Mind you, the list still has that Metro/Modern look and may still appear too foreign for my wife, but I suspect she’ll also find what she’s looking for much more easily.

Another major enhancement that should ease her frustration is the new Search app, or — as I like to think of it — Universal Search.

One of Windows 8’s marquee features is the “Charms” bar. It appears when you hit the upper-right or lower-right corner in Search. Used by more than 90% of those who reported usage stats to Microsoft, it may be one of Windows 8’s most popular features, but was also oddly limiting.

Search results were always constrained to one area or another. You could run a search on apps or files, the web or system tools, but never everything at once. Now Search looks at everything, including the web.
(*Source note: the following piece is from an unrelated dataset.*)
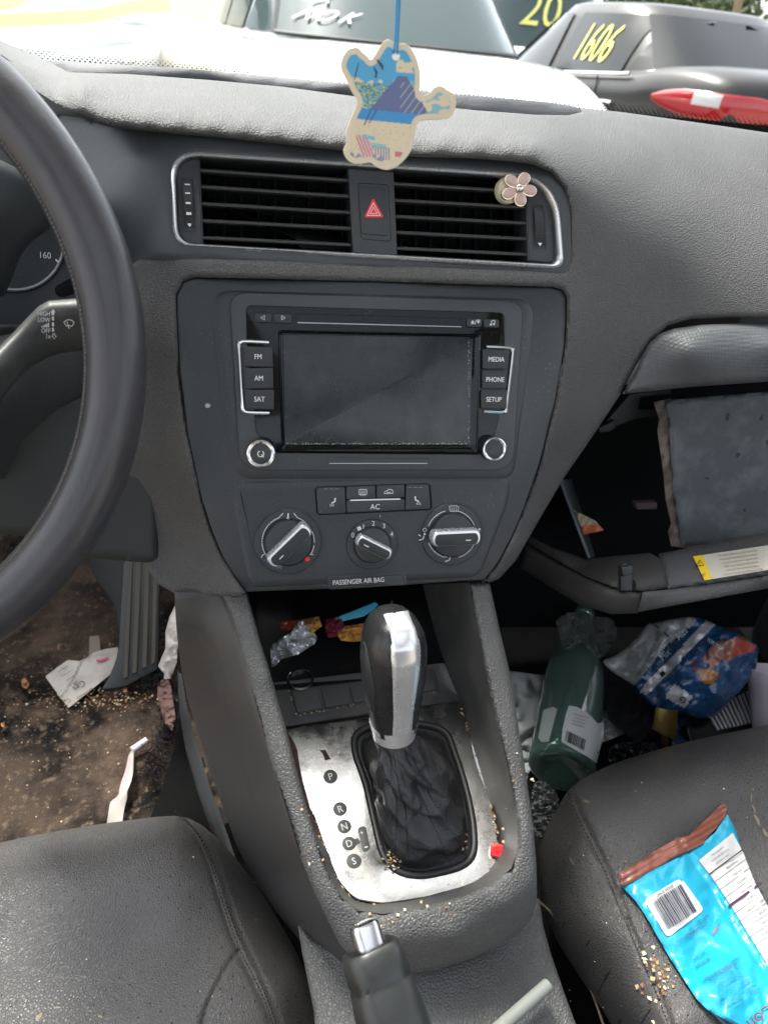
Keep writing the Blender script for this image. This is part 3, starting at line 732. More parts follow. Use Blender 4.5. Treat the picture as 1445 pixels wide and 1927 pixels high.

Results are so extensive that Microsoft chose to call them “search heroes.” I guarantee my wife will find what she’s looking for, though she may be overwhelmed by all the information in the results.

Not So Alien

Microsoft did some other work to make the most significant Windows OS update since Windows 95 seem even more familiar.

It’s no longer throwing every new application installation at the end of the Modern Start menu; instead, Windows now asks where to put new apps. It has even added the option to use your “Desktop” background on the Start menu. Although this doesn’t really change that Start menu in any meaningful way, it does help make it look like the Desktop — where newbie Windows 8 users spend most of their time — and the Modern Start Menu are, in fact, part of the same system.

With those same settings, Windows 8.1 will even let you boot straight into Desktop mode. For Windows 7 users, and maybe my wife, it will feel just like being home again.

Among the many other changes in Windows 8.1, some very visible, and others a bit more under the hood. Overall, though, Windows 8.1 should be a more refined and perhaps palatable system for people who hate change: people like my wife. I hope she can hold out until the fall.